- _Listed entries_:
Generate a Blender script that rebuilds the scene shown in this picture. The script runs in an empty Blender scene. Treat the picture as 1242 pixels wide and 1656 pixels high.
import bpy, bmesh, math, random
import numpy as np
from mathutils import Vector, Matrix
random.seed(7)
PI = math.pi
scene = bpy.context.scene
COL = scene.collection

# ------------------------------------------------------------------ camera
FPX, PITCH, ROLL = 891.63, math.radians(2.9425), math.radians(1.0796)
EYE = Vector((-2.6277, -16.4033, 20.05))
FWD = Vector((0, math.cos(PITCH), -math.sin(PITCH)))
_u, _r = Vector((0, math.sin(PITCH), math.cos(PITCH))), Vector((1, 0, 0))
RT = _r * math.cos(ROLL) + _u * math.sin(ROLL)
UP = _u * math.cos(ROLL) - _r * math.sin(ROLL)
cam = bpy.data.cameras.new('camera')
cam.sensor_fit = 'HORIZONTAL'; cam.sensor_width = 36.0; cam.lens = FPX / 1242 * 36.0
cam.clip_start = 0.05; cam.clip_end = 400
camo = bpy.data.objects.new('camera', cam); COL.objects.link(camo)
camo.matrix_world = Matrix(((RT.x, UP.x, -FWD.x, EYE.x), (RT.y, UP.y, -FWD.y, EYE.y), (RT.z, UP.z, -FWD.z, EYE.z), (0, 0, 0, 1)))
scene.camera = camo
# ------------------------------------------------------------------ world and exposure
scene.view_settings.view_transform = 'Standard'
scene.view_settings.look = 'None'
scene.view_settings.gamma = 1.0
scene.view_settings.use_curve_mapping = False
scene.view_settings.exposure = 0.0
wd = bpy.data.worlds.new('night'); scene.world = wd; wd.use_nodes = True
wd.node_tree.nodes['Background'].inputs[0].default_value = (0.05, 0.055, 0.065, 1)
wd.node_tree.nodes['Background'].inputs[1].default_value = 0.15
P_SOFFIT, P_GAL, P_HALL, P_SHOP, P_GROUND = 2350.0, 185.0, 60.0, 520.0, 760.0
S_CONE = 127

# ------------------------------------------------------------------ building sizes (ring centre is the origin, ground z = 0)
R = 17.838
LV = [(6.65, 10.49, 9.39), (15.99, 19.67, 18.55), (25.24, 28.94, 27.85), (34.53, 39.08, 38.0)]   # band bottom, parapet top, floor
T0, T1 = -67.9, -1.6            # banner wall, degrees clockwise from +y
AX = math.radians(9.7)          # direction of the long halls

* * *

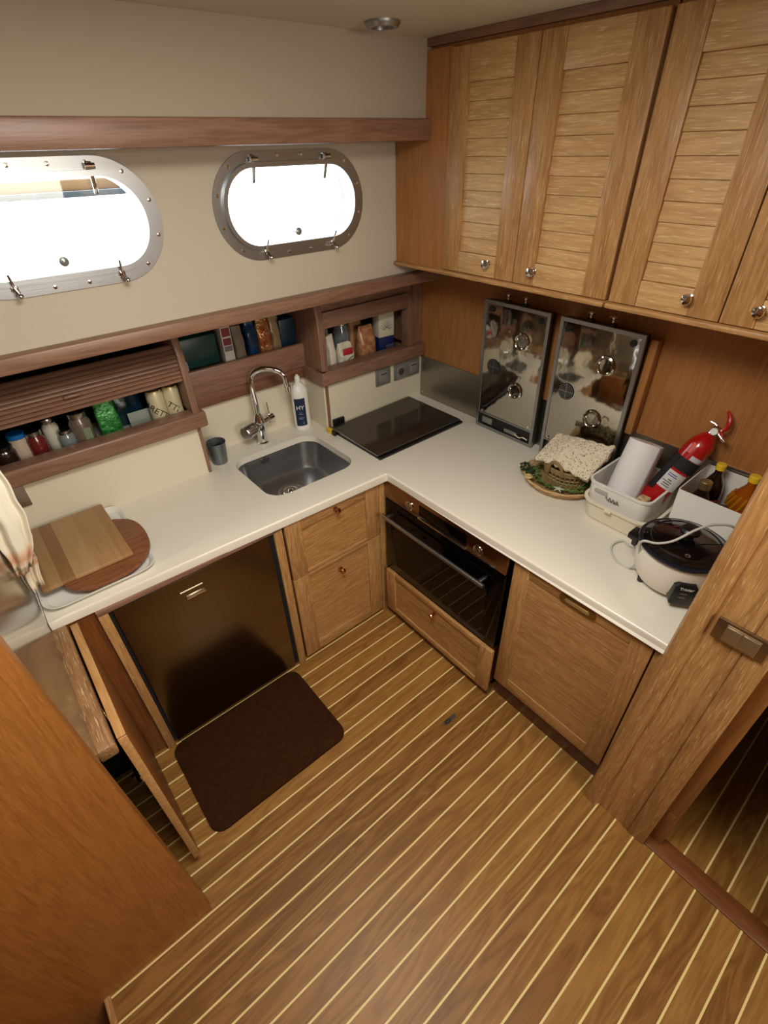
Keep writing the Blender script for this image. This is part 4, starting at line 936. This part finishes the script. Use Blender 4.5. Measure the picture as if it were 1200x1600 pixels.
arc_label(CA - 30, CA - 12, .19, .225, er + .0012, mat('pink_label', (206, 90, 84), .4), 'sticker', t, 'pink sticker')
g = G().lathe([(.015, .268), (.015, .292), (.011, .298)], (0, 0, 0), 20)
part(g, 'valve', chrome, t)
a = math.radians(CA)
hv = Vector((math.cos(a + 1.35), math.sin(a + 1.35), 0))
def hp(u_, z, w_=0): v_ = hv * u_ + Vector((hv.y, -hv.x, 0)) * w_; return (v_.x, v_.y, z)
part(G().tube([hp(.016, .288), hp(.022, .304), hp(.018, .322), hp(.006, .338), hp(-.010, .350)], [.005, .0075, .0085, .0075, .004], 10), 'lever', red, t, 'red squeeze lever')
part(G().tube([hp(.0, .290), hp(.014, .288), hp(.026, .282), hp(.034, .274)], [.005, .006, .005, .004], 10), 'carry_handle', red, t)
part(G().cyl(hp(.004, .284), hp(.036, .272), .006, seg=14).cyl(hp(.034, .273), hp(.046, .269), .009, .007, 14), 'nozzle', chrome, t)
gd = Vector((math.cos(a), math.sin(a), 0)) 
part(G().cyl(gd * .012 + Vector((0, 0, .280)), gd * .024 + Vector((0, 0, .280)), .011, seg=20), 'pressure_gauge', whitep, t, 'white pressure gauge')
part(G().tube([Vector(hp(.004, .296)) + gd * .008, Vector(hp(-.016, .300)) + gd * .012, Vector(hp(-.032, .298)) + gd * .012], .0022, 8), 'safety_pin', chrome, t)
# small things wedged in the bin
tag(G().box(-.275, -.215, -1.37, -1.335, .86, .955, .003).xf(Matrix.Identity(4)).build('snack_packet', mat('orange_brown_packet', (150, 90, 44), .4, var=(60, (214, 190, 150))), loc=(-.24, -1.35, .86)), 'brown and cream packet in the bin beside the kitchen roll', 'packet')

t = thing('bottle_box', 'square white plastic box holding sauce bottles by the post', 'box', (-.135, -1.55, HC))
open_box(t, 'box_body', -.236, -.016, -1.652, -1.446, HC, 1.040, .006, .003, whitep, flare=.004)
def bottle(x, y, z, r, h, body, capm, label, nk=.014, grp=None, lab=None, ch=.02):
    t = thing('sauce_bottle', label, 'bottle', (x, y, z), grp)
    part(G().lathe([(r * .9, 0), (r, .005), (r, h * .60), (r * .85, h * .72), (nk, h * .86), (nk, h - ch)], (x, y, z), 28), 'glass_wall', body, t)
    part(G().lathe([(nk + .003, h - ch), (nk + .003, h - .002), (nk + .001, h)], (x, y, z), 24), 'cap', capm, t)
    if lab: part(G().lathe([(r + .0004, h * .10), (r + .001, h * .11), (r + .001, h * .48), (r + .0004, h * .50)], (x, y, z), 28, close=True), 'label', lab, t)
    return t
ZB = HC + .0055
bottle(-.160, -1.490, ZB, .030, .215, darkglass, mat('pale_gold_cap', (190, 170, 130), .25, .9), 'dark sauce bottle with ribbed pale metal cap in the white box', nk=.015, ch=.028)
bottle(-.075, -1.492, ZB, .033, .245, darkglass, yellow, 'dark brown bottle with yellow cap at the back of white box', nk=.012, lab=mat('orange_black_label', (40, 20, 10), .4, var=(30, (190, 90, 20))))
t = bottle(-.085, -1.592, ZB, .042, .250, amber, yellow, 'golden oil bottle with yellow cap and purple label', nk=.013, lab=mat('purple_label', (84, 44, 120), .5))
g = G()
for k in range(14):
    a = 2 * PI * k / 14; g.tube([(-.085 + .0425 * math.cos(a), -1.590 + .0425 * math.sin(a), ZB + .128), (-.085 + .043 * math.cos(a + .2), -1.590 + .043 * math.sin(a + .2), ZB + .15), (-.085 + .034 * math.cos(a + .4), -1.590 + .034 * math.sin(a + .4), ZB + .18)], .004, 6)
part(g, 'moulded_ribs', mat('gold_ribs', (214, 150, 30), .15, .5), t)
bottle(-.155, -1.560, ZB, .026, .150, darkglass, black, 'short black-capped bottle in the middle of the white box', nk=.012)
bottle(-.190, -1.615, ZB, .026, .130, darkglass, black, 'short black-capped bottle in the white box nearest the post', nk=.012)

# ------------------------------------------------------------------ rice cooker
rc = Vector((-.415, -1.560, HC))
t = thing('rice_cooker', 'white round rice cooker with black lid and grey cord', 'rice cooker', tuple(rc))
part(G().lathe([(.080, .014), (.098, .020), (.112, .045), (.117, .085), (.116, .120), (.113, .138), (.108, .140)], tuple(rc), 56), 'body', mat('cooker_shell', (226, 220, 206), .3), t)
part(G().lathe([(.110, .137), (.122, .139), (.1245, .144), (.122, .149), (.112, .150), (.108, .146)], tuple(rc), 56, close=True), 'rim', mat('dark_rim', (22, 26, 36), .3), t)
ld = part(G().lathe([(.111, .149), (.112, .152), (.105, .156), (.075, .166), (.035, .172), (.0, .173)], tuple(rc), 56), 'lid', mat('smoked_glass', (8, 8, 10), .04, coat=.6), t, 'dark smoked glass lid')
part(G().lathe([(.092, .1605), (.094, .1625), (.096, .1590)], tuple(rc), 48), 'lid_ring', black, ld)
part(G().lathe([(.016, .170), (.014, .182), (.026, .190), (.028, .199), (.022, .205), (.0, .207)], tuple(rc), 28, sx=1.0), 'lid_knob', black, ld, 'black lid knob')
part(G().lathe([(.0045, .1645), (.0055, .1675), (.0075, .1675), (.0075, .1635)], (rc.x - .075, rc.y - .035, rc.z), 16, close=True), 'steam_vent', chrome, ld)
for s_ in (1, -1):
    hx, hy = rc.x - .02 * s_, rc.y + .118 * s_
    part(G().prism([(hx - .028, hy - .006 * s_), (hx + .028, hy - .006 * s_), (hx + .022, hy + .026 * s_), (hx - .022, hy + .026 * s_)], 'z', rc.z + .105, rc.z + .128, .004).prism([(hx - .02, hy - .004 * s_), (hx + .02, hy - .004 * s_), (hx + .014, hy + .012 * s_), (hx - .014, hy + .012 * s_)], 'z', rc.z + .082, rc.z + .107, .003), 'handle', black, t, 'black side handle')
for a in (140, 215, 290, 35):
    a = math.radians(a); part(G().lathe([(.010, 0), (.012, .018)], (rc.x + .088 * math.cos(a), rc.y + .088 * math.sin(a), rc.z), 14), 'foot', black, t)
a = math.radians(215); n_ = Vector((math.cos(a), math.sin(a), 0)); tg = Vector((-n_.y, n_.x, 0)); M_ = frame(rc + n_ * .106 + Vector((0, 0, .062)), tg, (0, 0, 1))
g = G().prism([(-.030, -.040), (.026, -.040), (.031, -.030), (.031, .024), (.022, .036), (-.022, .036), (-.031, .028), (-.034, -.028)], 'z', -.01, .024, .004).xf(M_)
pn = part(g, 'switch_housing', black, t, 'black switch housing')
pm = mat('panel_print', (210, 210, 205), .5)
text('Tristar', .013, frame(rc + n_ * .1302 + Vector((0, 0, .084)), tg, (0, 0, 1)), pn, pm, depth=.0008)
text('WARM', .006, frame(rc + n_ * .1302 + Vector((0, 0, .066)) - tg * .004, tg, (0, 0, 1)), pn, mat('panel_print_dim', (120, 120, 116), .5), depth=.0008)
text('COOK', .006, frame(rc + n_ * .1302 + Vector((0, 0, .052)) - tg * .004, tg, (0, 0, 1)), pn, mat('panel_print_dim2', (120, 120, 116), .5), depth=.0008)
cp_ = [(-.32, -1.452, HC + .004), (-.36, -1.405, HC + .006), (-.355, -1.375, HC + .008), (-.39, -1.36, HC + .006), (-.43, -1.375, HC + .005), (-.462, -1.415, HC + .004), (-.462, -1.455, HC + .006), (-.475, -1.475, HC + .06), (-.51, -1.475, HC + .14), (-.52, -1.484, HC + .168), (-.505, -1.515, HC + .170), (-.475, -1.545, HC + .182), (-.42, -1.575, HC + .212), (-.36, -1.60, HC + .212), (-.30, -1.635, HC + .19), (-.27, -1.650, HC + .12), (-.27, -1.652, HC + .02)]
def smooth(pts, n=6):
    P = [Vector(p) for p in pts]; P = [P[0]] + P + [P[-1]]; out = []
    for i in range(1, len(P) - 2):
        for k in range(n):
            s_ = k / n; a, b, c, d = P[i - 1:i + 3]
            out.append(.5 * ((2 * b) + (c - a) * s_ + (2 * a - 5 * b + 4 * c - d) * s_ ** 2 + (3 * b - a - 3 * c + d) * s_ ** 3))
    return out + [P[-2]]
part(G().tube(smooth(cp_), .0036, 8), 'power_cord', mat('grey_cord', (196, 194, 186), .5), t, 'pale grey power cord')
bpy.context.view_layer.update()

...

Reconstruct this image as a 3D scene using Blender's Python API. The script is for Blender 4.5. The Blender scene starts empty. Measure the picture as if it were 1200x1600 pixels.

- _Exercise_:
Write out exactly the lines running from the line containing "Generate a Blender" to the line containing "COL = scene.collection", with both of those lines included.

- _Solution for this exercise_:
Generate a Blender script that rebuilds the scene shown in this picture. The script runs in an empty Blender scene. Treat the picture as 1242 pixels wide and 1656 pixels high.
import bpy, bmesh, math, random
import numpy as np
from mathutils import Vector, Matrix
random.seed(7)
PI = math.pi
scene = bpy.context.scene
COL = scene.collection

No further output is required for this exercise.